The bridge offers a wonderful perspective of the walled city of Avignon and the Palais des Papes (Palace of the Popes) where the day had actually begun. The Palace of the Popes, built in the 14th century, served as the seat of the Papacy during a tumultuous period of time when the Papacy took leave of absence from its seat in Rome – the only period of time since the establishment of the Papacy when it had been based outside of Rome. The Palace with its 15000 square metres of floor area is an impressive piece of medieval architecture and is in fact the largest Gothic palace in Europe. It was built from 1335 to 1364, after a French dominated Papacy had moved from the strife and hostility it faced in Rome in 1309, serving as the seat of the Catholic Church until 1377, when the Papacy moved back to Rome. It continued serving as the seat of two rebel popes installed by factions opposed to Rome during the Papal Schism that followed the departure of the Papacy, until 1403.
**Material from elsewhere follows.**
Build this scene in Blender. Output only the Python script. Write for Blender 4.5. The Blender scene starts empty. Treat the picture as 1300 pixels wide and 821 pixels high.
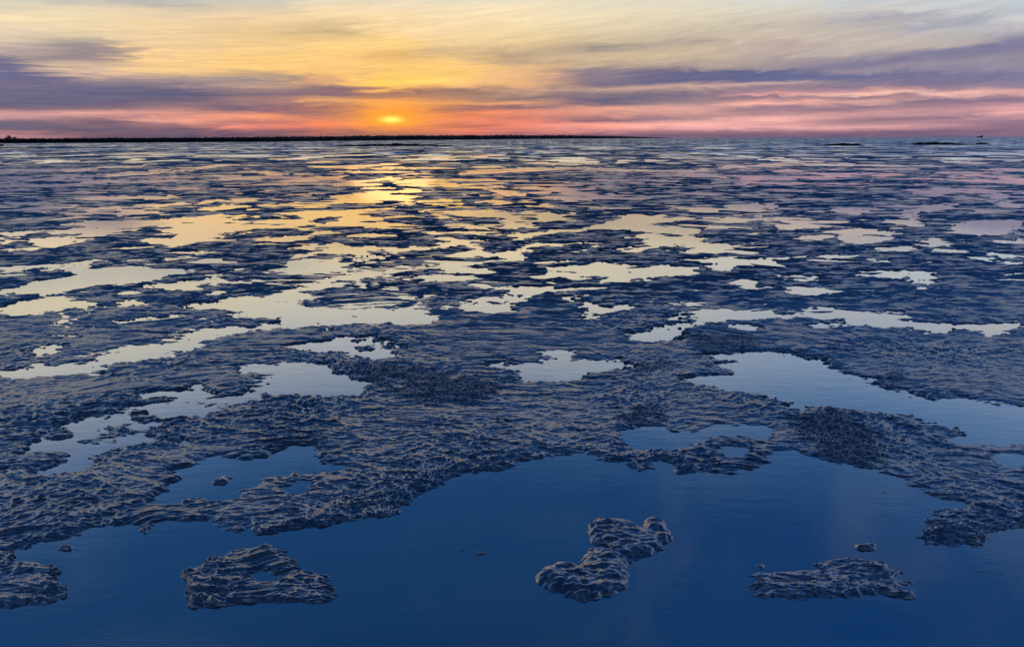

Palais des Papes - The Palace of the Popes

View from the Ramparts of the Palace of the Popes

Roof at the Palace of the Popes

The Palace of the Popes

Cathédrale Notre Dame-des-Doms and the Palace of the Popes

Across from the Palace of the Popes, stands the delightful Petit Palais, which houses the Musée du Petit Palais and its collection of mainly Italian and French primitive and early renaissance art, including Bottlcelli’s The Virgin and Child. On display is what perhaps a glimpse of the art from a period of time during which the awakening of art and culture had started, from a time when art, architecture and much of life, was dedicated to the glory of God.

Botticelli's The Virgin and Child (1465)

Giovanni Baronzio's Madonna and Child (c. 1343)

Outside the palaces, the streets, that had on the walk into the walled city that morning, been filled with the dissonance of a student protest, one that maybe one expects to come across on the cobble stones of a city as French as the dissension of its citizens is, seemed quiet in the heat of the Provencal summer afternoon. Wandering around somehow seemed a lot less interesting after the morning’s journey into the city’s colourful past.